--- start of INFORMATION SHOWN ---
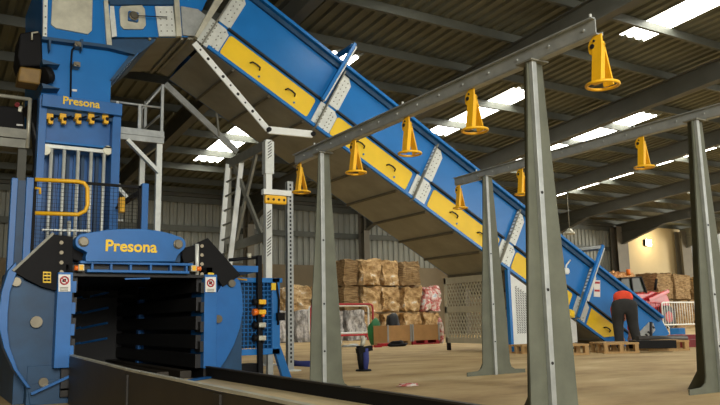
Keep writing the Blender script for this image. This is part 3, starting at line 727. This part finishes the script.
--- end of INFORMATION SHOWN ---
--- start of INFORMATION SHOWN ---
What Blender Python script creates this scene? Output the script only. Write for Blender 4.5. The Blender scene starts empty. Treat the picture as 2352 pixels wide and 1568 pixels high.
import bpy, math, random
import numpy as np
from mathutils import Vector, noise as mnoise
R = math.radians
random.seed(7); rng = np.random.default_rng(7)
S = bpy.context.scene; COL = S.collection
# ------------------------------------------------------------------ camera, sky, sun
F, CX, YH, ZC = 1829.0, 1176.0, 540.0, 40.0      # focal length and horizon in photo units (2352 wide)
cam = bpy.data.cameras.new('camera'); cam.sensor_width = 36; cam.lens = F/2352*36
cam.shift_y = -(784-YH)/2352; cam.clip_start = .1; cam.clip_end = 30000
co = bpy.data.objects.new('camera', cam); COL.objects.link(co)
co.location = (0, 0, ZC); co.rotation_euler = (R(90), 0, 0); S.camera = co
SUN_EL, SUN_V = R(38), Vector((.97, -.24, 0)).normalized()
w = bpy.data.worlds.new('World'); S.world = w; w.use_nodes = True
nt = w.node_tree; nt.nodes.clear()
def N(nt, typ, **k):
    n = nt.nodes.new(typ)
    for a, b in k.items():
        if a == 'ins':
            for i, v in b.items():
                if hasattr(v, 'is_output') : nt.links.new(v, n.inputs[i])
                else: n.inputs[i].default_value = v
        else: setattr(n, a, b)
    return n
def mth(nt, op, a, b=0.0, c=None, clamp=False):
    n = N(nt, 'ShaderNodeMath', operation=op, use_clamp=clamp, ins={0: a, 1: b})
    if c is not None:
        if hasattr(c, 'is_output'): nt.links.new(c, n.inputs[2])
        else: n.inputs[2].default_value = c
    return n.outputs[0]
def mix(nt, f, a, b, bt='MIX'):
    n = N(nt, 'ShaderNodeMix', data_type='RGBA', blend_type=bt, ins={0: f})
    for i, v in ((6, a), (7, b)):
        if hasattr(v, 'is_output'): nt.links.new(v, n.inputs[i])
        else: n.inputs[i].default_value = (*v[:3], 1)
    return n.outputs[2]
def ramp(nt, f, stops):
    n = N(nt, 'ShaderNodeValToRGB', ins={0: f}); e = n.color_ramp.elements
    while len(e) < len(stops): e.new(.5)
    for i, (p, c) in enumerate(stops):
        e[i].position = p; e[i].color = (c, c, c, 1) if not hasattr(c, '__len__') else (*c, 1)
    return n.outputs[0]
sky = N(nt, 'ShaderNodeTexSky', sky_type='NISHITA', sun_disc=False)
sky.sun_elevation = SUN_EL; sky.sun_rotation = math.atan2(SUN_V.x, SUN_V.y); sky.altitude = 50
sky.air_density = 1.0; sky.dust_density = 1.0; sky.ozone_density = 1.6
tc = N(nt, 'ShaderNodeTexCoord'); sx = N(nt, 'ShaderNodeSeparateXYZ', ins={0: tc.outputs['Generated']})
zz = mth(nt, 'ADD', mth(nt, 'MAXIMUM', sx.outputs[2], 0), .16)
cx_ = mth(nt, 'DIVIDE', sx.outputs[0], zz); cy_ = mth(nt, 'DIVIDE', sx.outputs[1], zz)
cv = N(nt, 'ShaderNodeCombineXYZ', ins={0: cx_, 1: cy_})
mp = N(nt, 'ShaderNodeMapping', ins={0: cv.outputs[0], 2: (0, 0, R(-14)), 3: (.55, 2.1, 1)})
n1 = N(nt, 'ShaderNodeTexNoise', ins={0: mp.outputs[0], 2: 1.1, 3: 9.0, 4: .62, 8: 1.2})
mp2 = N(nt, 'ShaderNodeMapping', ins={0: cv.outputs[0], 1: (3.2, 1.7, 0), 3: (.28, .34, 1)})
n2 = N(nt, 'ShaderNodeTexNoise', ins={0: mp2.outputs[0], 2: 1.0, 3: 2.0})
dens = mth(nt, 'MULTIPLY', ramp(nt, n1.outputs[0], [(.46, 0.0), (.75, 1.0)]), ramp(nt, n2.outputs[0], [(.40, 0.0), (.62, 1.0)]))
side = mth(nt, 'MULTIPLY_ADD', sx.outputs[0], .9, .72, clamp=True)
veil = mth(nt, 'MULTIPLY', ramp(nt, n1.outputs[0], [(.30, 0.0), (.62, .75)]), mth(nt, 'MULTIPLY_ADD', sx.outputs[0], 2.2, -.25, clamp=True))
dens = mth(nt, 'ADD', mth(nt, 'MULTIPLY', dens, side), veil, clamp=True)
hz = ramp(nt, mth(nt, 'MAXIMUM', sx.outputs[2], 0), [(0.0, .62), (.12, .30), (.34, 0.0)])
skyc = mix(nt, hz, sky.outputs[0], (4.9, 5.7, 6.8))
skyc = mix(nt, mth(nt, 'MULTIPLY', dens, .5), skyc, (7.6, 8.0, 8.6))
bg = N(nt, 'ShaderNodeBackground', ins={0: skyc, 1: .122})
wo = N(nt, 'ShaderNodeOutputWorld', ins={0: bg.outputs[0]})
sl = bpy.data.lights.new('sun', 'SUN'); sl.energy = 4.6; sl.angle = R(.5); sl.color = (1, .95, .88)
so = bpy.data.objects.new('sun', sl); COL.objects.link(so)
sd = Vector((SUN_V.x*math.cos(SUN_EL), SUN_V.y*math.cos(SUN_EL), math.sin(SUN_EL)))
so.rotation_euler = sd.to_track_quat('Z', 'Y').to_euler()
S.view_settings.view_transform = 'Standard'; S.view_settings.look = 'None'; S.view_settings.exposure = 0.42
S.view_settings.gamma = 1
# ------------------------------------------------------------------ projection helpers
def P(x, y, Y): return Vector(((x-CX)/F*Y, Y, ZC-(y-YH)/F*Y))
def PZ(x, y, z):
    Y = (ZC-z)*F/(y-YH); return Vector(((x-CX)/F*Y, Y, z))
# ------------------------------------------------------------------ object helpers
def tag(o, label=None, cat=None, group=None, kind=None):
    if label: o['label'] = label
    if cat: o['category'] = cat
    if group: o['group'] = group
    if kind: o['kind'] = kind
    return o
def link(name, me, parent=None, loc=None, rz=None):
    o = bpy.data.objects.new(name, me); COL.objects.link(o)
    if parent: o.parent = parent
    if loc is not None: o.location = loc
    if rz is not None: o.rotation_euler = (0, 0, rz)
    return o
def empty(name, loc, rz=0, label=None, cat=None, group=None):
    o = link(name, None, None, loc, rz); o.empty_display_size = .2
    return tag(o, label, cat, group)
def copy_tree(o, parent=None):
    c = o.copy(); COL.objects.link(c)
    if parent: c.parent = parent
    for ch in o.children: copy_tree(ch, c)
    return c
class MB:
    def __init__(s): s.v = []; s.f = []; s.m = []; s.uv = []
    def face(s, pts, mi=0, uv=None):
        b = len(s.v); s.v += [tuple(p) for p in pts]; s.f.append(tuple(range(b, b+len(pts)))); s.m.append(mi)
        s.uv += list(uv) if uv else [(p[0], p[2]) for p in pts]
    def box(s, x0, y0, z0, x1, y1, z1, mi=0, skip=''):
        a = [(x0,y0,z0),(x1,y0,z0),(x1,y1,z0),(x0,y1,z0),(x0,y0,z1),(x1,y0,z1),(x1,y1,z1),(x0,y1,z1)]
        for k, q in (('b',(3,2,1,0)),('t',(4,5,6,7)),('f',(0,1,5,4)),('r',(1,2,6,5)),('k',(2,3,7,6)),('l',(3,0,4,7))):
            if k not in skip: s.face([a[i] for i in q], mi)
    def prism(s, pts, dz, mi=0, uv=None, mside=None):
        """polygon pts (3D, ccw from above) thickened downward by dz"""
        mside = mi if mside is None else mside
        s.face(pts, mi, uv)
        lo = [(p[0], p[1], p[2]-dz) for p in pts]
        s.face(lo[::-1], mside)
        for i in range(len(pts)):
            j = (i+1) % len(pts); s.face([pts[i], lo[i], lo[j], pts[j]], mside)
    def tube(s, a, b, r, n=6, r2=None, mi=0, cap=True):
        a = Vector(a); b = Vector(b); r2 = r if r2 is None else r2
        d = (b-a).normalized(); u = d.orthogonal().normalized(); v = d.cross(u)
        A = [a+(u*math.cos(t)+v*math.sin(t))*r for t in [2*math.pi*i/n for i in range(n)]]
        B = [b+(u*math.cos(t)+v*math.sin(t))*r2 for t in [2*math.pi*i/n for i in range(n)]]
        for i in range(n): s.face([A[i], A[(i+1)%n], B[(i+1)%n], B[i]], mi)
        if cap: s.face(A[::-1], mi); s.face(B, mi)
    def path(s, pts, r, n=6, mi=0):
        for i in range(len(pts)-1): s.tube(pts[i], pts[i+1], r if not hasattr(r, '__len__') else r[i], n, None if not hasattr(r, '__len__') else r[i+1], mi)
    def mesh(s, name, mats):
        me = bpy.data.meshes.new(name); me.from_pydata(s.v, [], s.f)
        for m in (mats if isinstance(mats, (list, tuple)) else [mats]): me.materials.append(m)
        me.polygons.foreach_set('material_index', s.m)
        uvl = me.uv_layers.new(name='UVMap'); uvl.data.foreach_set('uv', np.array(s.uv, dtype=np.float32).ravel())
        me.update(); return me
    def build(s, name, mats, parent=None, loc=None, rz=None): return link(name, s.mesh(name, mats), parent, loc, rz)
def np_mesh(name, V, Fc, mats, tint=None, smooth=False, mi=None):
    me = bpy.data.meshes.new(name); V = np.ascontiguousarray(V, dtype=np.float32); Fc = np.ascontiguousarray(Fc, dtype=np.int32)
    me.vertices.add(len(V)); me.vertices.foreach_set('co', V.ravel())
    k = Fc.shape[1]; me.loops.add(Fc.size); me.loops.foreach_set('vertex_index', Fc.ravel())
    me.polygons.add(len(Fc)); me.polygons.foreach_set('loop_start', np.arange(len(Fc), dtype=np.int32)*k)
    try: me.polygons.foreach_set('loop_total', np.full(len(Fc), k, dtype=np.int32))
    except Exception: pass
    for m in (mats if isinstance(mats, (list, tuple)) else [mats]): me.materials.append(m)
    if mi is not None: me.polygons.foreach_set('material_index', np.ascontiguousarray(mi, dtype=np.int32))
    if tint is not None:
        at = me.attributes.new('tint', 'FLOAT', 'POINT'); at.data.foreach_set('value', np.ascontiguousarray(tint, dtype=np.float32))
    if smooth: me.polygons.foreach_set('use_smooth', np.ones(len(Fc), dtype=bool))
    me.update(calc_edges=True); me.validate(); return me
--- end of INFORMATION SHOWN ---
--- start of INFORMATION SHOWN ---
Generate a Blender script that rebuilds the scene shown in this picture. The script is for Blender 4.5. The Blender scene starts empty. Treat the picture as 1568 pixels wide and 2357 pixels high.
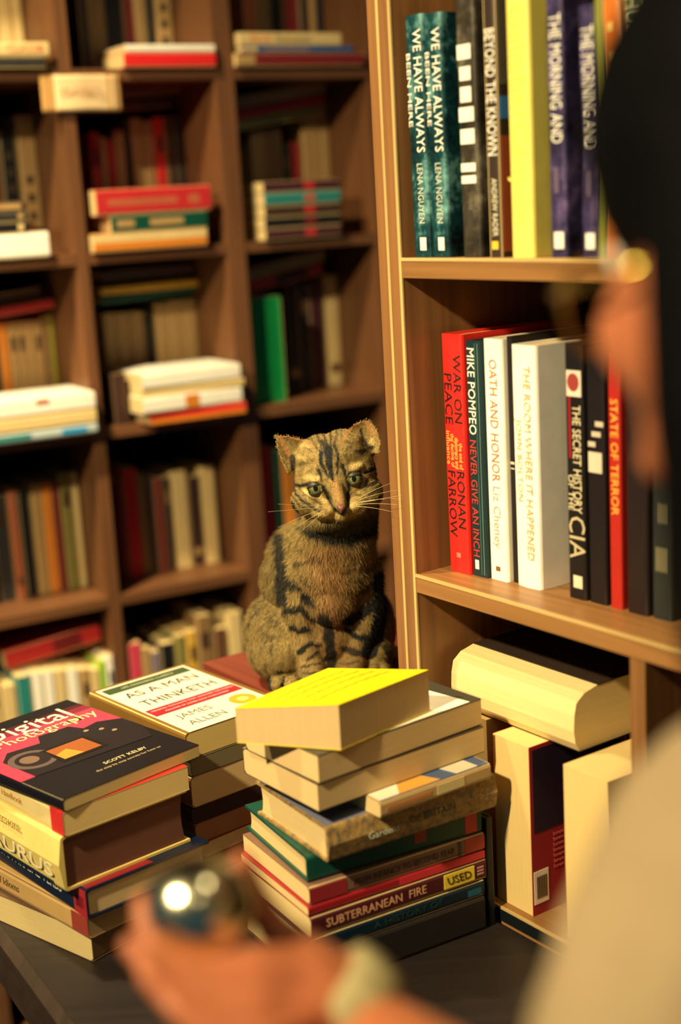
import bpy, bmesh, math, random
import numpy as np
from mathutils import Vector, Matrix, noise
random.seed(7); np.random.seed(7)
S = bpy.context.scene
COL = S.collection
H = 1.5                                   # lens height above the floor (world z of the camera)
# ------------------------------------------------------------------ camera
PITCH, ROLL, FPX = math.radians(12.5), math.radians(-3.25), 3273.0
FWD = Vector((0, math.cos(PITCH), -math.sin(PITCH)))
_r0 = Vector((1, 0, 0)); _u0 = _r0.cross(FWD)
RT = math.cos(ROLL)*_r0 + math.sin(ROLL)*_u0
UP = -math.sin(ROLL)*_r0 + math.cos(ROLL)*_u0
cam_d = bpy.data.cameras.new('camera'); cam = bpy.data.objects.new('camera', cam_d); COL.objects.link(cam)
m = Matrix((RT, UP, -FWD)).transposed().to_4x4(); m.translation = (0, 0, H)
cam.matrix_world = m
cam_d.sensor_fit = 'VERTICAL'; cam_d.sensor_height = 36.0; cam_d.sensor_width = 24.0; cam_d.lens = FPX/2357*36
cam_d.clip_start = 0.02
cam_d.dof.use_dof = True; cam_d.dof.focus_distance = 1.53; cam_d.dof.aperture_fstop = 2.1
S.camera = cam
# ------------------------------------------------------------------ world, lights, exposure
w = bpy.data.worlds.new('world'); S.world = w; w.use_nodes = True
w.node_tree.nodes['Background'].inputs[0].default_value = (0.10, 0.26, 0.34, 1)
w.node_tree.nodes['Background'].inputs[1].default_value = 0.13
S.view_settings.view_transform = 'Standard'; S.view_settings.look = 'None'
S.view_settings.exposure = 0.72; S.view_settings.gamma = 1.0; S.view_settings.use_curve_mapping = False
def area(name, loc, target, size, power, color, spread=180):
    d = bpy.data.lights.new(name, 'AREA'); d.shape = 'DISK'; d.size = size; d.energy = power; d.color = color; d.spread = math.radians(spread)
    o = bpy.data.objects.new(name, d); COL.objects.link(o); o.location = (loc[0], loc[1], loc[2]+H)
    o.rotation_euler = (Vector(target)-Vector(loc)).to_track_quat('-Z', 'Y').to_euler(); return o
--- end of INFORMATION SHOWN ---
• _EXERCISE BRIEF_
Select every line in the records above that contains the word "wide".

• _ANSWER FOR THIS EXERCISE_
What Blender Python script creates this scene? Output the script only. Write for Blender 4.5. The Blender scene starts empty. Treat the picture as 2352 pixels wide and 1568 pixels high.
F, CX, YH, ZC = 1829.0, 1176.0, 540.0, 40.0      # focal length and horizon in photo units (2352 wide)
Generate a Blender script that rebuilds the scene shown in this picture. The script is for Blender 4.5. The Blender scene starts empty. Treat the picture as 1568 pixels wide and 2357 pixels high.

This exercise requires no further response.